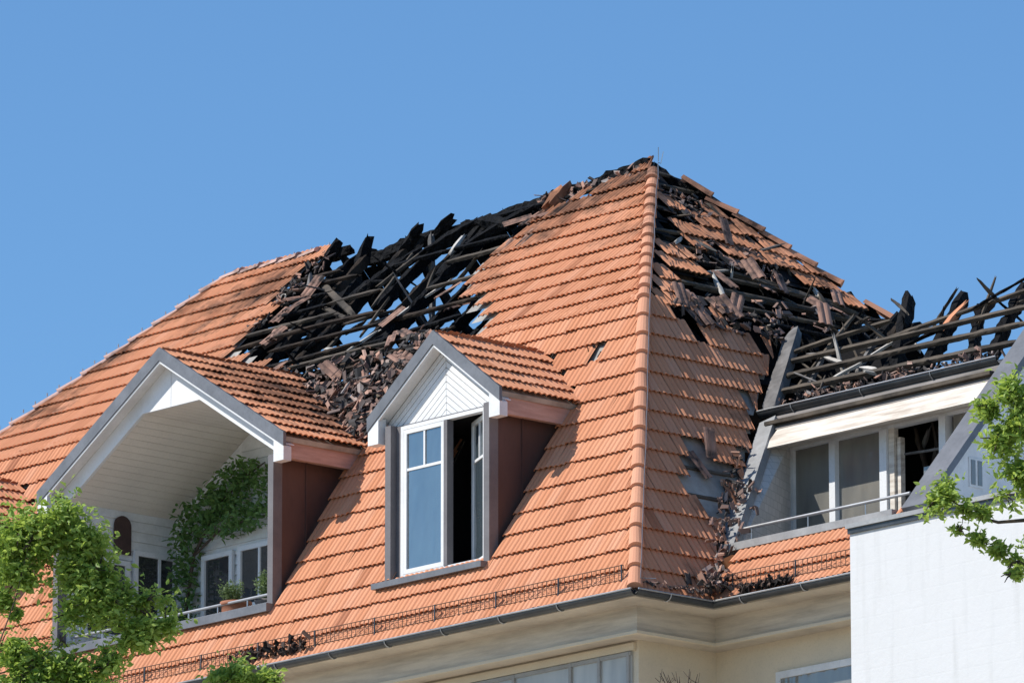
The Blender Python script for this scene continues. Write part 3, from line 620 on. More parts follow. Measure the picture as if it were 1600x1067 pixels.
def sticks(S, poly, k_, l0, l1):
    for i in range(k_):
        c, _ = area(S, poly, -.5, .02)(); d = V3((random.gauss(0, 1), random.gauss(0, .6), random.gauss(0, .6))).normalized() * random.uniform(l0, l1) * .5
        mm = random.choice(('char', 'char', 'wood', 'wood', 'ash', 'pale')); wd = random.uniform(.02, .055)
        timber('splinter', c - d, c + d, wd, wd, M[mm], bld, (0, -1, 1), .3, .12)
sticks(FU, [(-12.4, 3.0), (-8.4, 3.0), (-7.6, .6), (-11.6, .4)], 20, .3, 1.0)
sticks(FL, [(-9.3, 5.3), (-7.3, 5.3), (-7.4, 4.4), (-8.3, 4.4)], 14, .3, .9)
sticks(SUp, [(4.6, 2.6), (6.2, 3.2), (7.6, .4), (4.0, .3)], 24, .3, 1.0)
sticks(Slope((0, YW, 0), (1, 0, 0), (0, 1, KW), None, None, 1, 1), [(-2.0, 5.8), (.6, 5.6), (.8, 4.4), (-1.6, 4.4)], 20, .3, 1.0)
for x_ in (-.35, .62, 1.3, 1.95):
    h_ = random.uniform(.12, .32); timber('rafter', (x_, 5.0, 4.05), (x_ + random.gauss(0, .12), 5.25, 4.15 + h_), .08, .1, M[random.choice(('char', 'char', 'charbrown'))], bld, (0, -1, 1), .6)
for k in range(12):
    c_ = V3((random.uniform(-1, 2.1), random.uniform(4.8, 5.3), random.uniform(4.0, 4.55))); d_ = V3((random.gauss(0, .2), random.gauss(0, .1), random.gauss(0, .14))); timber('splinter', c_ - d_, c_ + d_, .035, .035, M[random.choice(('char', 'wood'))], bld, (0, -1, 1), .5)
hang(SLo, [(1.9, 2.7), (2.9, 2.5), (2.4, 1.5), (2.0, 1.6)], 2, .35)
for v in (1.9, 2.4): timber('batten', SLo.at(1.75 + (v - 1.7) * .25, v, -.02), SLo.at(2.55 + (v - 1.7) * .45, v, -.02), .045, .03, M['wood'], bld, (1, 0, .5), .2)
random.seed(21)

# ------------------------------------------------------------------ dormers
def sash(parent, wd, ht, matx, with_muntin=True, glass='glass', t=.06):
    mb = MB(); mb.box(0, t, -.03, .03, 0, ht); mb.box(wd - t, wd, -.03, .03, 0, ht); mb.box(t, wd - t, -.03, .03, 0, t); mb.box(t, wd - t, -.03, .03, ht - t, ht)
    zt = ht * .72
    if with_muntin: mb.box(t, wd - t, -.022, .022, zt - .018, zt + .018); mb.box(wd / 2 - .015, wd / 2 + .015, -.022, .022, zt + .018, ht - t)
    s_ = mk('sash', [matx @ V3(v) for v in mb.v], mb.f, M['white'], parent)
    rects = [(t, wd - t, t, zt - .018), (t, wd / 2 - .015, zt + .018, ht - t), (wd / 2 + .015, wd - t, zt + .018, ht - t)] if with_muntin else [(t, wd - t, t, ht - t)]
    for x0, x1, z0, z1 in rects:
        pb = MB().box(x0, x1, -.006, .006, z0, z1); mk('pane', [matx @ V3(v) for v in pb.v], pb.f, M[glass], s_)
    return s_
def dormer_shell(root, cx, yf, zr, half, drop, body, zs, zc, gy):
    ze = zr - drop; t = drop / half; L = math.hypot(half, drop); k = drop / L
    for sgn in (1, -1):
        # roof plane with its tiles
        if sgn > 0: S = Slope((cx + half, 0, ze), (0, 1, 0), (-half, 0, drop), lambda v: yf, lambda v: y_main(ze + v * k) + .02, L, 5)
        else: S = Slope((cx - half, 0, ze), (0, -1, 0), (half, 0, drop), lambda v: -y_main(ze + v * k) - .02, lambda v: -yf, L, 5)
        pf = [S.at(sgn * (yf + .02), 0, -.03), S.at(sgn * (y_main(ze) + .05), 0, -.03), S.at(sgn * (y_main(zr) + .05), L, -.03), S.at(sgn * (yf + .02), L, -.03)]
        rp = MB().prism(pf, S.N * -.07).build('roof_panel', M['underlay'], root)
        rows = max(4, int(round(L / .33))); st = MB(); lst = []
        lay_tiles(S, rp, lambda u, v, q: True, st, None, min(S.ulo(0), S.ulo(L)), max(S.uhi(0), S.uhi(L)) + .1, rows, L / rows, 1, None, True, lst)
        place_singles(lst, 140 if sgn > 0 else 0)
        o = st.build('cut_tiles', M['tile'], rp); o['kind'] = 'stuff'
        # barge board: grey sheet, thin white edge, white box at the foot
        def rk(x, d): return zr + .035 - x * t - d
        pz = [(0, .0), (half + .02, .0), (half + .02, .19), (0, .19)]
        MB().prism([(cx + sgn * x, yf - .03, rk(x, d)) for x, d in pz], (0, .05, 0)).build('barge_board', M['zinc'], root)
        MB().prism([(cx + sgn * x, yf - .012, rk(x, d)) for x, d in ((0, .192), (half - .17, .192), (half - .17, .225), (0, .225))], (0, .05, 0)).build('barge_trim', M['white'], root)
        x0, x1 = sorted((cx + sgn * (half - .20), cx + sgn * (half + .01)))
        zt_ = rk(half - .2, .192)
        MB().prism([(x0 if sgn > 0 else x1, yf - .015, rk(half - .2, .195)), (x1 if sgn > 0 else x0, yf - .015, rk(half + .01, .195)), (x1 if sgn > 0 else x0, yf - .015, ze - .36), (x0 if sgn > 0 else x1, yf - .015, ze - .36)], (0, .14, 0)).build('barge_foot', M['white'], root)
        # eave board and soffit along the side
        xa, xb = sorted((cx + sgn * (half - .15), cx + sgn * (half - .08)))
        boxo('eave_board', M['fasciawood'], root, xa, xb, yf + .13, y_main(ze - .1), ze - .30, ze - .06)
        xa, xb = sorted((cx + sgn * (body - .02), cx + sgn * (half - .11)))
        boxo('eave_soffit', M['fasciawood'], root, xa, xb, yf + .13, y_main(ze - .25), ze - .27, ze - .24)
        # rake soffit between barge board and gable
        MB().prism([(cx, yf + .02, rk(0, .17)), (cx + sgn * (half - .02), yf + .02, rk(half - .02, .17)), (cx + sgn * (half - .02), gy, rk(half - .02, .17)), (cx, gy, rk(0, .17))], (0, 0, -.012)).build('rake_soffit', M['whiteold'], root)
        # cheek with a standing seam
        xc = cx + sgn * body
        ck = MB().prism([(xc, .60, zs - .05), (xc, .60, zc), (xc, y_main(zc) + .05, zc), (xc, y_main(zs) + .02, zs - .05)], (-sgn * .05, 0, 0)).build('cheek', M['cheek'], root)
        ys = .60 + (y_main(zc) - .6) * .42
        MB().box(min(xc, xc + sgn * .018), max(xc, xc + sgn * .018), ys - .012, ys + .012, ys * h1 / a - .02, zc).build('cheek_seam', M['cheek'], ck)
        xo, xi = cx + sgn * (body + .012), cx + sgn * (body - .10)
        boxo('corner_board', M['darkgrey'], root, min(xo, xi), max(xo, xi), .50, .66, zs, zc + .03)
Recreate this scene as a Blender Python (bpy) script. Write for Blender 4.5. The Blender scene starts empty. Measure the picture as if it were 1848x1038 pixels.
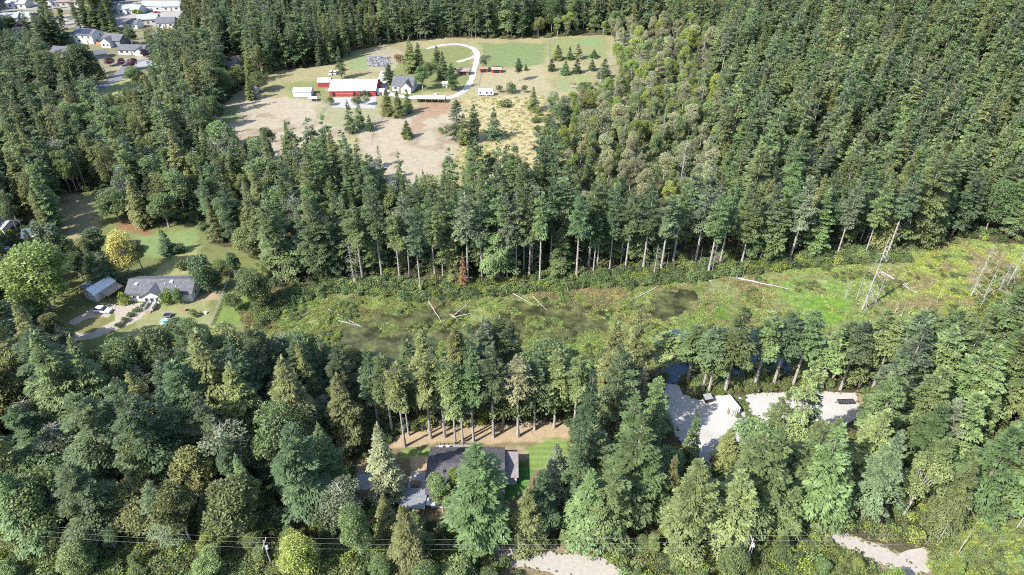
import bpy, bmesh, math, random
import numpy as np
from mathutils import Vector, Matrix

# ------------------------------------------------------------------ camera, light
SC = bpy.context.scene
COL = SC.collection
HCAM = 118.0
PITCH = math.radians(35.5)
F = 1232.0
cam_d = bpy.data.cameras.new("camera")
cam_d.sensor_width = 36.0
cam_d.lens = 24.0
cam_d.clip_start = 0.5
cam_d.clip_end = 6000
cam = bpy.data.objects.new("camera", cam_d)
cam.location = (0, 0, HCAM)
cam.rotation_euler = (math.pi / 2 - PITCH, 0, 0)
COL.objects.link(cam)
SC.camera = cam

SUN_EL = math.radians(43)
SUN_AZ = math.radians(36)          # direction in which shadows run, measured from +X towards +Y
world = bpy.data.worlds.new("World")
SC.world = world
world.use_nodes = True
wn = world.node_tree
wn.nodes.clear()
sky = wn.nodes.new("ShaderNodeTexSky")
sky.sky_type = 'NISHITA'
sky.sun_disc = False
sky.sun_elevation = SUN_EL
sky.sun_rotation = math.atan2(-math.cos(SUN_AZ), -math.sin(SUN_AZ))
bg = wn.nodes.new("ShaderNodeBackground")
bg.inputs[1].default_value = 0.15
wo = wn.nodes.new("ShaderNodeOutputWorld")
wn.links.new(sky.outputs[0], bg.inputs[0])
wn.links.new(bg.outputs[0], wo.inputs[0])
sun_d = bpy.data.lights.new("sun", 'SUN')
sun_d.energy = 4.0
sun_d.angle = math.radians(0.5)
sun_d.color = (1.0, 0.955, 0.88)
sun = bpy.data.objects.new("sun", sun_d)
sd = Vector((math.cos(SUN_AZ) * math.cos(SUN_EL), math.sin(SUN_AZ) * math.cos(SUN_EL), -math.sin(SUN_EL)))
sun.rotation_euler = sd.to_track_quat('-Z', 'Y').to_euler()
sun.location = (-100, -80, 200)
COL.objects.link(sun)
vs = SC.view_settings
vs.view_transform = 'Standard'
vs.look = 'None'
vs.gamma = 1.0
vs.use_curve_mapping = False
vs.exposure = 1.6
try:
    cy = SC.cycles
    cy.max_bounces = 5
    cy.diffuse_bounces = 3
    cy.glossy_bounces = 2
    cy.transmission_bounces = 3
    cy.transparent_max_bounces = 4
    cy.sample_clamp_indirect = 4
    cy.pixel_filter_type = 'BLACKMAN_HARRIS'
    cy.filter_width = 1.0
    cy.use_adaptive_sampling = False
    cy.use_denoising = False
except Exception:
    pass

# ------------------------------------------------------------------ geometry of the view -> ground
sp, cp = math.sin(PITCH), math.cos(PITCH)


def S(t):
    t = np.clip(t, 0, 1)
    return t * t * (3 - 2 * t)


def hill(x, y):
    """the wooded slope that rises beyond the marsh at the right"""
    x = np.asarray(x, float); y = np.asarray(y, float)
    return 34.0 * S((x - (70 + 0.10 * (y - 215))) / 230.0) * S((y - 212) / 190.0)


def G(u, v):
    """place on the ground seen at photograph pixel (u, v)"""
    dx, dy = (u - 924) / F, (519 - v) / F
    d = (dx, cp + dy * sp, -sp + dy * cp)
    z = 0.0
    for _ in range(12):
        t = (HCAM - z) / -d[2]
        x, y = d[0] * t, d[1] * t
        z = 0.5 * z + 0.5 * float(hill(x, y)) if z or hill(x, y) > 0 else 0.0
    return x, y


def proj(x, y, z):
    x = np.asarray(x, float); y = np.asarray(y, float); z = np.asarray(z, float)
    zz = z - HCAM
    dep = y * cp - zz * sp
    up = y * sp + zz * cp
    return 924 + F * x / dep, 519 - F * up / dep, dep


def hpx(u, v, vt):
    """height of something standing at (u, v) whose top is on row vt"""
    x, y = G(u, v)
    a = PITCH + math.atan((vt - 519) / F)
    return HCAM - y * math.tan(a) - float(hill(x, y))


def mpp(v):
    """metres per photograph pixel across the view at ground row v"""
    x, y = G(924, v)
    return (y * cp + HCAM * sp) / F


# ------------------------------------------------------------------ small numpy noise
_rs = np.random.RandomState(7)
_lat = _rs.rand(256, 256)


def vnoise(x, y, s=1.0, o=3, off=0.0):
    r = 0; a = 1; tot = 0
    x = np.asarray(x, float) / s + off + 100; y = np.asarray(y, float) / s + off * 1.7 + 100
    for k in range(o):
        xi = np.floor(x).astype(int); yi = np.floor(y).astype(int)
        fx = x - xi; fy = y - yi
        fx = fx * fx * (3 - 2 * fx); fy = fy * fy * (3 - 2 * fy)
        g = lambda i, j: _lat[(xi + i) % 256, (yi + j) % 256]
        r = r + a * ((g(0, 0) * (1 - fx) + g(1, 0) * fx) * (1 - fy) + (g(0, 1) * (1 - fx) + g(1, 1) * fx) * fy)
        tot += a; a *= 0.5; x = x * 2.03 + 17.3; y = y * 2.03 + 5.1
    return r / tot


def inpoly(px, py, poly):
    px = np.asarray(px, float); py = np.asarray(py, float)
    res = np.zeros(px.shape, bool)
    n = len(poly)
    j = n - 1
    for i in range(n):
        xi, yi = poly[i]; xj, yj = poly[j]
        if yi != yj:
            c = ((yi > py) != (yj > py)) & (px < (xj - xi) * (py - yi) / (yj - yi) + xi)
            res ^= c
        j = i
    return res


def sdist(px, py, poly):
    """signed distance, positive inside"""
    d = np.full(np.shape(px), 1e9)
    n = len(poly)
    for i in range(n):
        ax, ay = poly[i]; bx, by = poly[(i + 1) % n]
        ex, ey = bx - ax, by - ay
        l2 = ex * ex + ey * ey + 1e-9
        t = np.clip(((px - ax) * ex + (py - ay) * ey) / l2, 0, 1)
        d = np.minimum(d, np.hypot(px - ax - t * ex, py - ay - t * ey))
    return np.where(inpoly(px, py, poly), d, -d)


# ------------------------------------------------------------------ materials
MATS = {}


def new_mat(name):
    m = bpy.data.materials.new(name)
    m.use_nodes = True
    nt = m.node_tree
    nt.nodes.clear()
    out = nt.nodes.new("ShaderNodeOutputMaterial")
    return m, nt, out


def N(nt, t, **kw):
    n = nt.nodes.new(t)
    for k, v in kw.items():
        setattr(n, k, v)
    return n


def plain(name, col, rough=0.8, noise=0.15, scale=1.5, metal=0.0, bump=0.0, spec=0.3):
    if name in MATS:
        return MATS[name]
    m, nt, out = new_mat(name)
    b = N(nt, "ShaderNodeBsdfPrincipled")
    b.inputs["Roughness"].default_value = rough
    b.inputs["Metallic"].default_value = metal
    b.inputs["Specular IOR Level"].default_value = spec
    geo = N(nt, "ShaderNodeNewGeometry")
    no = N(nt, "ShaderNodeTexNoise")
    no.inputs["Scale"].default_value = scale
    no.inputs["Detail"].default_value = 6
    nt.links.new(geo.outputs["Position"], no.inputs["Vector"])
    mr = N(nt, "ShaderNodeMapRange")
    mr.inputs[1].default_value = 0.3; mr.inputs[2].default_value = 0.7
    mr.inputs[3].default_value = 1 - noise; mr.inputs[4].default_value = 1 + noise
    nt.links.new(no.outputs[0], mr.inputs[0])
    mx = N(nt, "ShaderNodeVectorMath", operation='SCALE')
    mx.inputs[0].default_value = col[:3]
    nt.links.new(mr.outputs[0], mx.inputs["Scale"])
    nt.links.new(mx.outputs[0], b.inputs["Base Color"])
    if bump:
        bp = N(nt, "ShaderNodeBump")
        bp.inputs["Strength"].default_value = bump
        bp.inputs["Distance"].default_value = 0.2
        nt.links.new(no.outputs[0], bp.inputs["Height"])
        nt.links.new(bp.outputs[0], b.inputs["Normal"])
    nt.links.new(b.outputs[0], out.inputs[0])
    MATS[name] = m
    return m


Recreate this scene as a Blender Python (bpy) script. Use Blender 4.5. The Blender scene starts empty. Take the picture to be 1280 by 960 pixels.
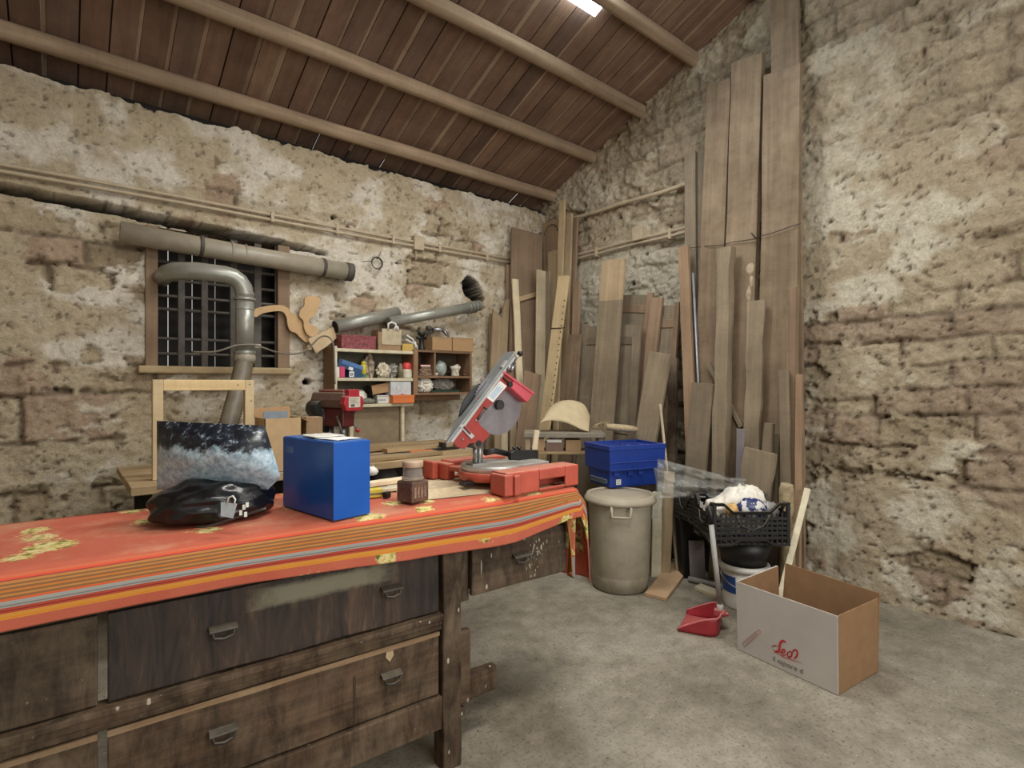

→ What to produce: Exclude any pictures, and restate word for word the lines from the one containing "Recreate this scene as a Blender Python (bpy) script. Write" through the one containing "SC.camera = cam", both included.

→ Written answer:
Recreate this scene as a Blender Python (bpy) script. Write for Blender 4.5. The Blender scene starts empty. Measure the picture as if it were 1848x1038 pixels.
import bpy, bmesh, math, random
import numpy as np
from mathutils import Vector, Matrix

# ------------------------------------------------------------------ camera, light
SC = bpy.context.scene
COL = SC.collection
HCAM = 118.0
PITCH = math.radians(35.5)
F = 1232.0
cam_d = bpy.data.cameras.new("camera")
cam_d.sensor_width = 36.0
cam_d.lens = 24.0
cam_d.clip_start = 0.5
cam_d.clip_end = 6000
cam = bpy.data.objects.new("camera", cam_d)
cam.location = (0, 0, HCAM)
cam.rotation_euler = (math.pi / 2 - PITCH, 0, 0)
COL.objects.link(cam)
SC.camera = cam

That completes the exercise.